## Dataset excerpt
.....

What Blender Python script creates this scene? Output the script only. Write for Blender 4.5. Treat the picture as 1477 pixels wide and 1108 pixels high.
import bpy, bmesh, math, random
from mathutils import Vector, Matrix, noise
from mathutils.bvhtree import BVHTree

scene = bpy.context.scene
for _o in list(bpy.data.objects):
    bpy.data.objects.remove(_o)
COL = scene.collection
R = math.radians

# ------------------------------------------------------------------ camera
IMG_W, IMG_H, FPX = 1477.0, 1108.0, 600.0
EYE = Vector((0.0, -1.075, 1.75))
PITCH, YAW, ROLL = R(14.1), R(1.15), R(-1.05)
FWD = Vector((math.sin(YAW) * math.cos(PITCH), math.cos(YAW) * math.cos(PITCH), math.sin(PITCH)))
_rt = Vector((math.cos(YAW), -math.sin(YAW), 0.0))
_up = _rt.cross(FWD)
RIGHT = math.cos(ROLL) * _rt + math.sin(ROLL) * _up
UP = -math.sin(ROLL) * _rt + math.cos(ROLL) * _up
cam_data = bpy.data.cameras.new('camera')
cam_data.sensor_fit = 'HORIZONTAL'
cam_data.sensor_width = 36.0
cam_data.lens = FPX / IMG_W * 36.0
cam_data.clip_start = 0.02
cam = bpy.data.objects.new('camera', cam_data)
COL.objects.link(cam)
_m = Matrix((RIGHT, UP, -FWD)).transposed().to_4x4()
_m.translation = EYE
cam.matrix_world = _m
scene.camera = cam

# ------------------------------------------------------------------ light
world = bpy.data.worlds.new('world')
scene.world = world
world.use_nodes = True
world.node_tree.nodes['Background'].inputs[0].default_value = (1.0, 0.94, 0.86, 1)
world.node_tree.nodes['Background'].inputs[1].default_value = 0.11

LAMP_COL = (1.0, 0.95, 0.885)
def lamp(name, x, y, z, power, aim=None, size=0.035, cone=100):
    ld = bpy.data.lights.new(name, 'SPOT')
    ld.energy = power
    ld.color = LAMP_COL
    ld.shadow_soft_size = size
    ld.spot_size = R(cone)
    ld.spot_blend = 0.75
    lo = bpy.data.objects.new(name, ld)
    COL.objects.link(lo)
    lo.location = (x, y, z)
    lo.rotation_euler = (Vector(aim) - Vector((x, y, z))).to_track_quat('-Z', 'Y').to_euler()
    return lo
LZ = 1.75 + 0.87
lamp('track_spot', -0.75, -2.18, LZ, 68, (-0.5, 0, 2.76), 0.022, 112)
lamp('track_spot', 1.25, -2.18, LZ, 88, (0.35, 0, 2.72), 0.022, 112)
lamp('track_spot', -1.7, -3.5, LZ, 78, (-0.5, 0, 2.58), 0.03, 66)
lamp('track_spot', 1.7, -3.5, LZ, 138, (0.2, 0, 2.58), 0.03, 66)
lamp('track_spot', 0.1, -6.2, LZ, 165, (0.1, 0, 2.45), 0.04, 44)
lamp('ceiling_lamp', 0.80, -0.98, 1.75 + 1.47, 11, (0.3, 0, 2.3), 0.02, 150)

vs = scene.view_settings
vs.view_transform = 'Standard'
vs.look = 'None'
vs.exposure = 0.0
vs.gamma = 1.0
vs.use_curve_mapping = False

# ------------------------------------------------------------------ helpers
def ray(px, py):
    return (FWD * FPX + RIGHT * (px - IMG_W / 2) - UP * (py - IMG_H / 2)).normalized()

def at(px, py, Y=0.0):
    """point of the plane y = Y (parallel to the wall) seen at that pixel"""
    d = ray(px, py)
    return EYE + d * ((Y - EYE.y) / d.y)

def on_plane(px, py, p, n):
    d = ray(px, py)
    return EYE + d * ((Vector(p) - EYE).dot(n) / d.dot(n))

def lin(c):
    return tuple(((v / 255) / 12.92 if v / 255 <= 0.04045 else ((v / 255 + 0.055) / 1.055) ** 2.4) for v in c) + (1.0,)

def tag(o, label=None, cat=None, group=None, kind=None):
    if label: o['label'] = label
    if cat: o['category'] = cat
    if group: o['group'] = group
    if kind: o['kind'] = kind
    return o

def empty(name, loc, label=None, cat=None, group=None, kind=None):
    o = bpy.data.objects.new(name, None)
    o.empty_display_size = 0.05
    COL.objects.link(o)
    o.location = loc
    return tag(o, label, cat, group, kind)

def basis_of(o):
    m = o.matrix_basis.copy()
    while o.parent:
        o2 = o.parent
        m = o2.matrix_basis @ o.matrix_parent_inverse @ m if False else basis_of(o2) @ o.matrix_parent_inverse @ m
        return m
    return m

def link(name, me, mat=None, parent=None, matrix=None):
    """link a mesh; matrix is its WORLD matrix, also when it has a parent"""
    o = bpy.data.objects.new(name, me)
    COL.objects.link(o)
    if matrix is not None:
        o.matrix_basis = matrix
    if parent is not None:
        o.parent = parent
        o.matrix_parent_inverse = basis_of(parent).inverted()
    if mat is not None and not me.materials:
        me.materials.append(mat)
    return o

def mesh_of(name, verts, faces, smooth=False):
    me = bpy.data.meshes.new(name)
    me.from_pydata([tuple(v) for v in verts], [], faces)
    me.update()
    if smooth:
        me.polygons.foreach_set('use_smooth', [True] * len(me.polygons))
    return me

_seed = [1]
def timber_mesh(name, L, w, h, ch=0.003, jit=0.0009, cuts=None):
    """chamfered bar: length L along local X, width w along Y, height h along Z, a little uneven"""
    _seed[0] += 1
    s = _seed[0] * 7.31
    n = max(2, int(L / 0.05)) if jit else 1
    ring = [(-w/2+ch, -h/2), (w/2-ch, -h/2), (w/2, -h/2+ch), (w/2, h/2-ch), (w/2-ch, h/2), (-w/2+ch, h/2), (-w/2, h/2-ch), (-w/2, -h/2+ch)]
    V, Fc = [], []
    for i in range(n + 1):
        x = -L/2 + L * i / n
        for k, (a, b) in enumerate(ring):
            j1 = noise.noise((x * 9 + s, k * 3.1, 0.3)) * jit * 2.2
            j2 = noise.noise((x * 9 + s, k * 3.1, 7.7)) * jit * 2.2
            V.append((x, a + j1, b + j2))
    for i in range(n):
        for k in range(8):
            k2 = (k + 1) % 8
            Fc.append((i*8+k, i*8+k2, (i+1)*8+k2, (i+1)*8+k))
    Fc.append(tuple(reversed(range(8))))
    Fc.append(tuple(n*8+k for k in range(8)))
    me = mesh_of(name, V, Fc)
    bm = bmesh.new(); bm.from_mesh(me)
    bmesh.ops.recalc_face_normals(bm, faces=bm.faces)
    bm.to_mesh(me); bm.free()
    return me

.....

## Exercise prompt
List each line in the listing that contains the string "scene".

## Exercise response
What Blender Python script creates this scene? Output the script only. Write for Blender 4.5. Treat the picture as 1477 pixels wide and 1108 pixels high.
scene = bpy.context.scene
COL = scene.collection
scene.camera = cam
scene.world = world
vs = scene.view_settings